A short and eerily effective update on the suburban Gothic genre. Mr. Munson seeds the otherwise ordinary setting with ominously recurring symbols and side characters ... But the story sustains its atmosphere of disquiet by refusing to give away its secrets until the final sentences.
A slow burn ... The plot is simple, yet deceptive ... What Munson lacks in girth, he makes up for in atmosphere ... A 'vibes novel,' one that benefits from the reader giving themself over to its rhythm, mood, and current of unreliability.
The reader is sucked into Montessori’s mind ... Munson keeps the reader hooked on the mystery ... While the mystery is enough to make the short book engrossing, Munson’s narrator invites the reader into the story...with the direct address to the reader ... Surreal, with twists and turns and even diction that is sometimes off-putting enough to feel like an error, so these asides to the reader only add to the edge-of-your-seat appeal to the psychological horror ... [The] language allows the story to evolve quickly enough to suck the reader in, but beautiful enough to quietly blow the reader’s mind ... When the ending hits like a couch dropped from a tenth story building, it feels so abrupt, so immediate that it’s almost a let-down. This is, in part, due to Munson’s delicious and brain-melting prose ... Consuming ... Can be devoured in a sitting or two.

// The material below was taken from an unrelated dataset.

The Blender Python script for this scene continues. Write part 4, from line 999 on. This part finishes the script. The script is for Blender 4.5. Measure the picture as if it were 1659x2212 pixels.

There’s something undeniably compelling when a story manages to shake your hold on what is and isn’t possible...[and]The Sofa by Sam Munson, managed to walk this line ... A masterful example of conjuring this effect. I did not particularly enjoy reading this book because it kept creeping me out, but I couldn’t stop thinking about it ... Through his use of language, repetition, and pacing, Munson weaves a spell.
Surreal, grimly humorous, and intense ... For fans of horror that uses a mundane object to frame a story to hold readers’ nervous systems hostage, keep their eyes glued to the page, and thwart the instinct to look away.
There’s just not enough here to hang a story on. The younger son is so superfluous he’s not even named, while the wife is a judgmental placeholder at best. There’s something to be said for a good descent into madness, but this house isn’t haunted enough to leave an impression, let alone a scar. An unkempt, scare-free portrait of a guy losing his mind in his couch cushions.
A haunting if uneven work of psychological horror ... The premise is arresting, but the plot loses steam as it hits the expected genre beats, with creepy children, dead pets, and other gothic tropes showing up. Still, Munson sticks the landing with a creepy finale that mixes macabre humor and an unsettling reckoning with mortality. There’s plenty to admire in this offbeat ghost story.